> **Problem to work on**: Without including any pictures, write out the listing below exactly.

Start of Given data

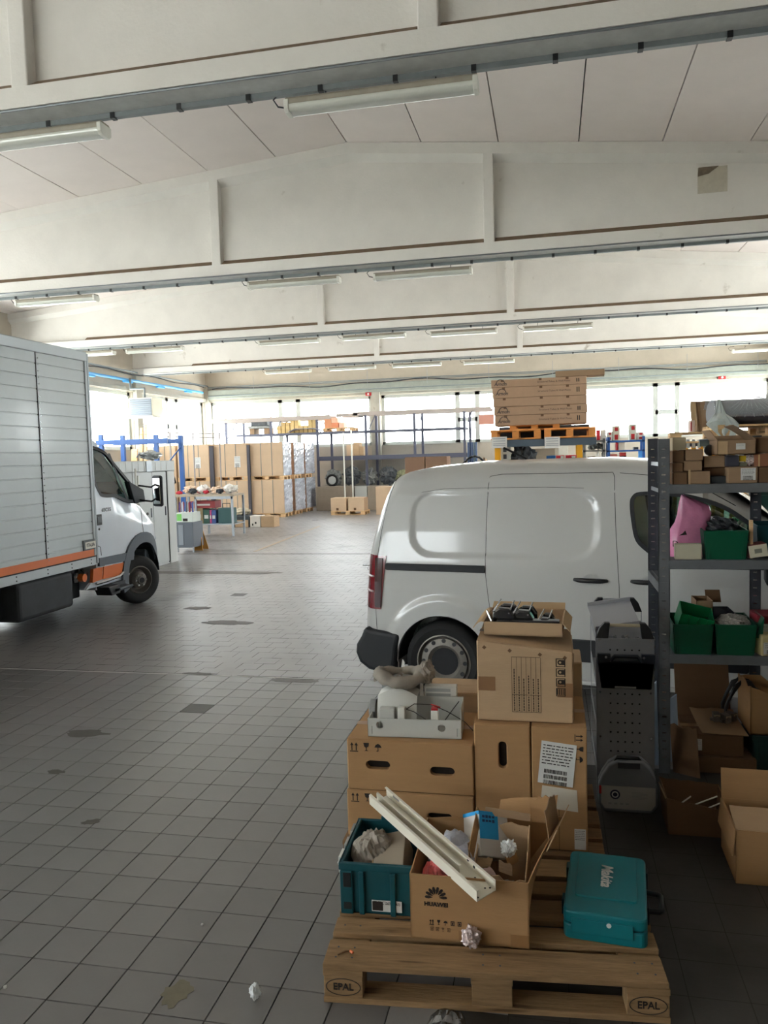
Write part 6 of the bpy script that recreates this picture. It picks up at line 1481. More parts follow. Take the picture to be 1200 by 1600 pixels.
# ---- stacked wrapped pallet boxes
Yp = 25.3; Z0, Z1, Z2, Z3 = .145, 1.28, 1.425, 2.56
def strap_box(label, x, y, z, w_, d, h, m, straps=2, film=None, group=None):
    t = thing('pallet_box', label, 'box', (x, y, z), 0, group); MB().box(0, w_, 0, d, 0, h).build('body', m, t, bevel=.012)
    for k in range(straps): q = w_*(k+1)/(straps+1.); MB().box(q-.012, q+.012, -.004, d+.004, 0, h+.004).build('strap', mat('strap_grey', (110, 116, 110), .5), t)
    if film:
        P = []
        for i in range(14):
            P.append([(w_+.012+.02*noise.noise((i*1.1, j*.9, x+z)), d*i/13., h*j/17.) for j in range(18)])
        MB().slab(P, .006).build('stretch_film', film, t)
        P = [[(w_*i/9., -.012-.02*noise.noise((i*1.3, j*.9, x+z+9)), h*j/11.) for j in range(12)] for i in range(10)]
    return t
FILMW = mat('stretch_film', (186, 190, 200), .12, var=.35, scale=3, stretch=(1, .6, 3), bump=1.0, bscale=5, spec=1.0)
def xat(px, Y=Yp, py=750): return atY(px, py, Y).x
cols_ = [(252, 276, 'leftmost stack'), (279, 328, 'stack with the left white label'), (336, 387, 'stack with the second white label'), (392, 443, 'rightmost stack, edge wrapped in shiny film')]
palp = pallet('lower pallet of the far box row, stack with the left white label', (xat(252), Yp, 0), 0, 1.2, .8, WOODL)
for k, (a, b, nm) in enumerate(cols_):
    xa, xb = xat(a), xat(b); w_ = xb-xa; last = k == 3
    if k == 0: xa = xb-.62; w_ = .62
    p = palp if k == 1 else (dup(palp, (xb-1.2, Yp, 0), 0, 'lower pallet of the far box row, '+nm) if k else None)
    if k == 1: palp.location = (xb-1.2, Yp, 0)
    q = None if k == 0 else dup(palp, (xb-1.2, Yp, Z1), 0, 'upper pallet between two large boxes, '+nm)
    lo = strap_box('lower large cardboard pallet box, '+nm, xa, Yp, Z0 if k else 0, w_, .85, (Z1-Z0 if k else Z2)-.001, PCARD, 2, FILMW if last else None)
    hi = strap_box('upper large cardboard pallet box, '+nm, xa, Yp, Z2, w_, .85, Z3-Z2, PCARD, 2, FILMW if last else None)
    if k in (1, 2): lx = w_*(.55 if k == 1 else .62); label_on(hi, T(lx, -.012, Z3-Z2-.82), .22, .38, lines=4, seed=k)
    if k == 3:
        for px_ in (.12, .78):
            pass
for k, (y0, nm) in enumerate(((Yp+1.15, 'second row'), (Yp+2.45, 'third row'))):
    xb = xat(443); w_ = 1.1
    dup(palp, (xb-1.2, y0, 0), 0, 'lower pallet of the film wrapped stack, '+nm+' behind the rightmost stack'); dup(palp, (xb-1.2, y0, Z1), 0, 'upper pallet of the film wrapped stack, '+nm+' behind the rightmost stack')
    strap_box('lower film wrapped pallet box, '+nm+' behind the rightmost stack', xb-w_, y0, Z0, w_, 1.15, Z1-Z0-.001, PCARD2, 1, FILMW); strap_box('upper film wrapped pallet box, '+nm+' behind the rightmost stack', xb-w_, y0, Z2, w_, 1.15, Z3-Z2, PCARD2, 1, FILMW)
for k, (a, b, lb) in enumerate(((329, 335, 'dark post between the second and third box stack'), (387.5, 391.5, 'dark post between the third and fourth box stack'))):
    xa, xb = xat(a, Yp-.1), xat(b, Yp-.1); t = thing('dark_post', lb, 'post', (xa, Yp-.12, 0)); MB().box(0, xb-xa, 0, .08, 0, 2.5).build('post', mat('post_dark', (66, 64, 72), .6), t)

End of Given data

> **Response**:
Write part 6 of the bpy script that recreates this picture. It picks up at line 1481. More parts follow. Take the picture to be 1200 by 1600 pixels.
# ---- stacked wrapped pallet boxes
Yp = 25.3; Z0, Z1, Z2, Z3 = .145, 1.28, 1.425, 2.56
def strap_box(label, x, y, z, w_, d, h, m, straps=2, film=None, group=None):
    t = thing('pallet_box', label, 'box', (x, y, z), 0, group); MB().box(0, w_, 0, d, 0, h).build('body', m, t, bevel=.012)
    for k in range(straps): q = w_*(k+1)/(straps+1.); MB().box(q-.012, q+.012, -.004, d+.004, 0, h+.004).build('strap', mat('strap_grey', (110, 116, 110), .5), t)
    if film:
        P = []
        for i in range(14):
            P.append([(w_+.012+.02*noise.noise((i*1.1, j*.9, x+z)), d*i/13., h*j/17.) for j in range(18)])
        MB().slab(P, .006).build('stretch_film', film, t)
        P = [[(w_*i/9., -.012-.02*noise.noise((i*1.3, j*.9, x+z+9)), h*j/11.) for j in range(12)] for i in range(10)]
    return t
FILMW = mat('stretch_film', (186, 190, 200), .12, var=.35, scale=3, stretch=(1, .6, 3), bump=1.0, bscale=5, spec=1.0)
def xat(px, Y=Yp, py=750): return atY(px, py, Y).x
cols_ = [(252, 276, 'leftmost stack'), (279, 328, 'stack with the left white label'), (336, 387, 'stack with the second white label'), (392, 443, 'rightmost stack, edge wrapped in shiny film')]
palp = pallet('lower pallet of the far box row, stack with the left white label', (xat(252), Yp, 0), 0, 1.2, .8, WOODL)
for k, (a, b, nm) in enumerate(cols_):
    xa, xb = xat(a), xat(b); w_ = xb-xa; last = k == 3
    if k == 0: xa = xb-.62; w_ = .62
    p = palp if k == 1 else (dup(palp, (xb-1.2, Yp, 0), 0, 'lower pallet of the far box row, '+nm) if k else None)
    if k == 1: palp.location = (xb-1.2, Yp, 0)
    q = None if k == 0 else dup(palp, (xb-1.2, Yp, Z1), 0, 'upper pallet between two large boxes, '+nm)
    lo = strap_box('lower large cardboard pallet box, '+nm, xa, Yp, Z0 if k else 0, w_, .85, (Z1-Z0 if k else Z2)-.001, PCARD, 2, FILMW if last else None)
    hi = strap_box('upper large cardboard pallet box, '+nm, xa, Yp, Z2, w_, .85, Z3-Z2, PCARD, 2, FILMW if last else None)
    if k in (1, 2): lx = w_*(.55 if k == 1 else .62); label_on(hi, T(lx, -.012, Z3-Z2-.82), .22, .38, lines=4, seed=k)
    if k == 3:
        for px_ in (.12, .78):
            pass
for k, (y0, nm) in enumerate(((Yp+1.15, 'second row'), (Yp+2.45, 'third row'))):
    xb = xat(443); w_ = 1.1
    dup(palp, (xb-1.2, y0, 0), 0, 'lower pallet of the film wrapped stack, '+nm+' behind the rightmost stack'); dup(palp, (xb-1.2, y0, Z1), 0, 'upper pallet of the film wrapped stack, '+nm+' behind the rightmost stack')
    strap_box('lower film wrapped pallet box, '+nm+' behind the rightmost stack', xb-w_, y0, Z0, w_, 1.15, Z1-Z0-.001, PCARD2, 1, FILMW); strap_box('upper film wrapped pallet box, '+nm+' behind the rightmost stack', xb-w_, y0, Z2, w_, 1.15, Z3-Z2, PCARD2, 1, FILMW)
for k, (a, b, lb) in enumerate(((329, 335, 'dark post between the second and third box stack'), (387.5, 391.5, 'dark post between the third and fourth box stack'))):
    xa, xb = xat(a, Yp-.1), xat(b, Yp-.1); t = thing('dark_post', lb, 'post', (xa, Yp-.12, 0)); MB().box(0, xb-xa, 0, .08, 0, 2.5).build('post', mat('post_dark', (66, 64, 72), .6), t)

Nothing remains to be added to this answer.